━━━━━ Data section

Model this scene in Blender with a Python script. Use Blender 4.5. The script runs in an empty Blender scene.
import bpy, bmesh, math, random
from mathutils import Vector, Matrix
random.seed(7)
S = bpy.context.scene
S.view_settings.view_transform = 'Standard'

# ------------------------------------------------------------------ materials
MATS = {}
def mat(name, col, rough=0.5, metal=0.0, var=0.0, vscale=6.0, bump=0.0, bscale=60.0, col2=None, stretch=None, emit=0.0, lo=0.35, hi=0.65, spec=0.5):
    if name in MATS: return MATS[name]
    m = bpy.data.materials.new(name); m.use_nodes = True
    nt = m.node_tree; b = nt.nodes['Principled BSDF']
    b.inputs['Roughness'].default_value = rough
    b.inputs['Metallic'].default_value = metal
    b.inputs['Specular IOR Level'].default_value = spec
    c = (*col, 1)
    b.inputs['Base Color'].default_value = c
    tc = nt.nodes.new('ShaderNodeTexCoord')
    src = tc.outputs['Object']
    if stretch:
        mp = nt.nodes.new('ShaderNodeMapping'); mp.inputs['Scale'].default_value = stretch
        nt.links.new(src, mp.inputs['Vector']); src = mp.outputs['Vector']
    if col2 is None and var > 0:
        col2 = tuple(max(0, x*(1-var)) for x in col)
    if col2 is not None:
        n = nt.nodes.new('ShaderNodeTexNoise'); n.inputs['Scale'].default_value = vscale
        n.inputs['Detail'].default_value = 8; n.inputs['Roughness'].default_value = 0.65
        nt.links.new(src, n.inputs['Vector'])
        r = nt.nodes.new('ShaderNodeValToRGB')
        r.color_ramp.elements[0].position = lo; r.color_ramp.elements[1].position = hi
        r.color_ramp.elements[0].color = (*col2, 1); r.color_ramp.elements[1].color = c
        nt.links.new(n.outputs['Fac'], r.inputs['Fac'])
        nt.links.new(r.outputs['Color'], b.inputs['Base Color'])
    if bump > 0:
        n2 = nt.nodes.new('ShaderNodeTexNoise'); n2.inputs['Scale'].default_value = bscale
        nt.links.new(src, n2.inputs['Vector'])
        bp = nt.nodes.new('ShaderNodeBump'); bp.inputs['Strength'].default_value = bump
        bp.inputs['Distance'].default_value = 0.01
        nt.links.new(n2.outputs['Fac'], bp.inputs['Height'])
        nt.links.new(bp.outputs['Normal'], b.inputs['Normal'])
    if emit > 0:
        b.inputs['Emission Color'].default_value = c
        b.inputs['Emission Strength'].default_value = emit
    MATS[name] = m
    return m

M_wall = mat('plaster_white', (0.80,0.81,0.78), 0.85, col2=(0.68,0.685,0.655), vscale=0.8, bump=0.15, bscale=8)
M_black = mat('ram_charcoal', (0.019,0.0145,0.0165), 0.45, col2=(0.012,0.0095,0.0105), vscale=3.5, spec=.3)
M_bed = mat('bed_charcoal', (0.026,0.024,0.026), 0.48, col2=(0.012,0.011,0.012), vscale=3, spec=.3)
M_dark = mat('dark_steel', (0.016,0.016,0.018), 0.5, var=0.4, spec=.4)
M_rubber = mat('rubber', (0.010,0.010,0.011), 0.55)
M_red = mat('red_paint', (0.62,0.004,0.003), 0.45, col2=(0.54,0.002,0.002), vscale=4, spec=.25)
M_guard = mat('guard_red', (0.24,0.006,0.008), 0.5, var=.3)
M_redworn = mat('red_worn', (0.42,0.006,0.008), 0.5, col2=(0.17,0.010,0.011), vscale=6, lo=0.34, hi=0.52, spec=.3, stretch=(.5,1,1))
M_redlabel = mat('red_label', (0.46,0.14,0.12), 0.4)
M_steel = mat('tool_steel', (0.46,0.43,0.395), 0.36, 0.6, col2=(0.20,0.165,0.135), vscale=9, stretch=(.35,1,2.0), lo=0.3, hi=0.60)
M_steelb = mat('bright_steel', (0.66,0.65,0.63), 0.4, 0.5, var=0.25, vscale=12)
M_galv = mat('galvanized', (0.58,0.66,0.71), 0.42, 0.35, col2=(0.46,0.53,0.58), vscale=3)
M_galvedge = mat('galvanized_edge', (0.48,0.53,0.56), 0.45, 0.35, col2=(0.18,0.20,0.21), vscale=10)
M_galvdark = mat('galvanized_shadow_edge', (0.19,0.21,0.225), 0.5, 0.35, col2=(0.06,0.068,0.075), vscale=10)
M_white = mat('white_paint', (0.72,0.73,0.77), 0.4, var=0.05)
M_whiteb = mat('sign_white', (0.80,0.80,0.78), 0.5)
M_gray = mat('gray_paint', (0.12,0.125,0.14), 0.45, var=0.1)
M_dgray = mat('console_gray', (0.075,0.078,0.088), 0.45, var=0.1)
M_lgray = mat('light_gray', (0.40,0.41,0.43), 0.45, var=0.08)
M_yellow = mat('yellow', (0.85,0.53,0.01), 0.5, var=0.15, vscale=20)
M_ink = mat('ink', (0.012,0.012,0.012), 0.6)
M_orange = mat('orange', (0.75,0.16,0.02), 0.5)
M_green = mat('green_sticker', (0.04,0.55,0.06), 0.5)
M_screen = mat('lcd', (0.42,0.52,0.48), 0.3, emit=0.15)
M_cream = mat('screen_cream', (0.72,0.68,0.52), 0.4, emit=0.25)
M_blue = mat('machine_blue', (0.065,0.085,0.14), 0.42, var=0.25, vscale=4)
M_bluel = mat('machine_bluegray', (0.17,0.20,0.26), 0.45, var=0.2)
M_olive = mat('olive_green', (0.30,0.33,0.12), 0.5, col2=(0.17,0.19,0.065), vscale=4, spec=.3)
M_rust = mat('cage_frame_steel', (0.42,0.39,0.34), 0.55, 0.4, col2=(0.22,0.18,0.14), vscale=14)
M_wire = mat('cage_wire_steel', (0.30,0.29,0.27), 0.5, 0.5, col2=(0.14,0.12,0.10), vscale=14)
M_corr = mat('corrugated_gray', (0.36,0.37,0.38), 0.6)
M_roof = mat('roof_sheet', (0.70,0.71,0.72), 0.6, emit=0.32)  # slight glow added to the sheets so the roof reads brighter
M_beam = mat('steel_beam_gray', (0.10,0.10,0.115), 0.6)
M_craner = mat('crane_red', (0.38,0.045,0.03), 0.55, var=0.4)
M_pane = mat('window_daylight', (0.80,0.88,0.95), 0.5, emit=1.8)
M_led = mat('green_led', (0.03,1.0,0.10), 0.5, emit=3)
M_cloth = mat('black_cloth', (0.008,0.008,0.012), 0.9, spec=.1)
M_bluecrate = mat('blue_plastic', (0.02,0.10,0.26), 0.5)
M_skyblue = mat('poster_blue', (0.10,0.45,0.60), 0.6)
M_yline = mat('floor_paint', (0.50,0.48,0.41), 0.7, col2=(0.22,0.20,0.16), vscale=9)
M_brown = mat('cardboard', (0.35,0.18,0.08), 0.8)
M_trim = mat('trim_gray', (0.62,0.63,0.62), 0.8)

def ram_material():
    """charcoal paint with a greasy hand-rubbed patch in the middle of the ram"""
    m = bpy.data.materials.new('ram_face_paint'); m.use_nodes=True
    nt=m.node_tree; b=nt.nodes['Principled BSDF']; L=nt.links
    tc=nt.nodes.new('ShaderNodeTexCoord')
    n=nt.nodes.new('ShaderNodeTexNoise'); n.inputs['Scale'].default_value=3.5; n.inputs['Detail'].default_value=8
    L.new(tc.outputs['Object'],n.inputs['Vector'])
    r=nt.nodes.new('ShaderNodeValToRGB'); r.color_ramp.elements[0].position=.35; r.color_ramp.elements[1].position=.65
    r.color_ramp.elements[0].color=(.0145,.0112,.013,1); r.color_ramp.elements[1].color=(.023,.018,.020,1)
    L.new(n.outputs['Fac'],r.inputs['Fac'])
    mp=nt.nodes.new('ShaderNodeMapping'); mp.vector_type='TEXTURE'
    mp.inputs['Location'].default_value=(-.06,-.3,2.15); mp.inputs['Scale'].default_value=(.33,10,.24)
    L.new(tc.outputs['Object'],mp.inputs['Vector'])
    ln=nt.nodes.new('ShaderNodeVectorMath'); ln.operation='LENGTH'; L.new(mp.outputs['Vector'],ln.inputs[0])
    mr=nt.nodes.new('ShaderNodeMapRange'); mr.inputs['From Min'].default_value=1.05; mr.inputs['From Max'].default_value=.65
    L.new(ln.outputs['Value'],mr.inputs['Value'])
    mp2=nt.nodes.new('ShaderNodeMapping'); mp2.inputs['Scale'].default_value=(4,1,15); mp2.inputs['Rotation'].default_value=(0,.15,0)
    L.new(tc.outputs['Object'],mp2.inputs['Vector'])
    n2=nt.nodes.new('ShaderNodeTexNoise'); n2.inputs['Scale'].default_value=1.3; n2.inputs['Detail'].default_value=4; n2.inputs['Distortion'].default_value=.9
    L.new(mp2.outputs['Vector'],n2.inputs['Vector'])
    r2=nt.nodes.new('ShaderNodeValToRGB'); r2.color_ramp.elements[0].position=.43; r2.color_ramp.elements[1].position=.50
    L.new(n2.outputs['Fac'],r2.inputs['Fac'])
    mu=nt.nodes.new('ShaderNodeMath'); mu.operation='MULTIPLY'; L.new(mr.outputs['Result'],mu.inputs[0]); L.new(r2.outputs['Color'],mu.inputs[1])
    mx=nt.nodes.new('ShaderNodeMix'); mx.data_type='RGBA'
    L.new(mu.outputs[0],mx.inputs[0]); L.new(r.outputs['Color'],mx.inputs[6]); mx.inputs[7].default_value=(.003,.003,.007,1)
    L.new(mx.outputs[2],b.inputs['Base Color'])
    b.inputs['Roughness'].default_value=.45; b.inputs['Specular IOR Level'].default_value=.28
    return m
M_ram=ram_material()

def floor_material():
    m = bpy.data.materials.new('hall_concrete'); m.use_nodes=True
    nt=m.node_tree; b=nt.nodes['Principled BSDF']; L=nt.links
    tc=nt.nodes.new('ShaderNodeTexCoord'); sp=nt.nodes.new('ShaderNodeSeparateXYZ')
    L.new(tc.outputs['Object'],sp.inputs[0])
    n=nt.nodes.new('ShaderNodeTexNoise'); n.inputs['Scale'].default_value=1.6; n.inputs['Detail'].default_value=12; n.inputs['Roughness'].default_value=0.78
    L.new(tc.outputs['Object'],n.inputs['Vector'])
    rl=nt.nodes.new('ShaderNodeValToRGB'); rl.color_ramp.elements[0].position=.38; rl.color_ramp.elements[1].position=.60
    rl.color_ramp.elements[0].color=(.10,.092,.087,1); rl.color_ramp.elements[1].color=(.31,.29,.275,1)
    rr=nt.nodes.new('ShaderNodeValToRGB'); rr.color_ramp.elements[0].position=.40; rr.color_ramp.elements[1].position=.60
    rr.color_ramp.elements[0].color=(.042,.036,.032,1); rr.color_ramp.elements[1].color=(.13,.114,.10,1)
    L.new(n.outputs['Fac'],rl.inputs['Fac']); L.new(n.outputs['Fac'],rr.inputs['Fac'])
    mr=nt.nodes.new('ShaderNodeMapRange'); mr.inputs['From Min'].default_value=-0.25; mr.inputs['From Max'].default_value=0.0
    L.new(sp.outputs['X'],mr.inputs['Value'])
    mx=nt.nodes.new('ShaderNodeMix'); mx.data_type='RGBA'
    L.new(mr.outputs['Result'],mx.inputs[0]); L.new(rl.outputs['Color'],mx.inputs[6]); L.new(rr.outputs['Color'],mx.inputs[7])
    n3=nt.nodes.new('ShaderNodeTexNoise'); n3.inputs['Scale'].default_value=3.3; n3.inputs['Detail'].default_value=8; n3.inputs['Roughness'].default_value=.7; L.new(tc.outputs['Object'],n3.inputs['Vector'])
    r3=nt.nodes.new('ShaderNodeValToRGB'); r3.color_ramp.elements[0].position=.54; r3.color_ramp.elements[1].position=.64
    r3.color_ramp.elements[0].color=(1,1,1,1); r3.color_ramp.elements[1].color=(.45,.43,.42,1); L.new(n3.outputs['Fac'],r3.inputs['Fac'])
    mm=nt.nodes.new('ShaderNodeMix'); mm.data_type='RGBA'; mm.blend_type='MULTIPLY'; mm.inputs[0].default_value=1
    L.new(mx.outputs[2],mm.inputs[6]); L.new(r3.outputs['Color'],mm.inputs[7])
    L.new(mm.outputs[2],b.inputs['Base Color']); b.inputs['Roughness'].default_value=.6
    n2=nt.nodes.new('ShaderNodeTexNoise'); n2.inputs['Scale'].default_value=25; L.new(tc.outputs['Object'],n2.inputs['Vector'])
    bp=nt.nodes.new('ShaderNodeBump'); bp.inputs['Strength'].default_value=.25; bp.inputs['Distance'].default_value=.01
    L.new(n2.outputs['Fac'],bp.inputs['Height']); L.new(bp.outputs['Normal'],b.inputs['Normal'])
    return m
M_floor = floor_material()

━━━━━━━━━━

## [Task details]
Set down, exactly as written, each line of the data from its opening line through the one containing "S.view_settings.view_transform = 'Standard'". Output nothing more.

## [Output below]
Model this scene in Blender with a Python script. Use Blender 4.5. The script runs in an empty Blender scene.
import bpy, bmesh, math, random
from mathutils import Vector, Matrix
random.seed(7)
S = bpy.context.scene
S.view_settings.view_transform = 'Standard'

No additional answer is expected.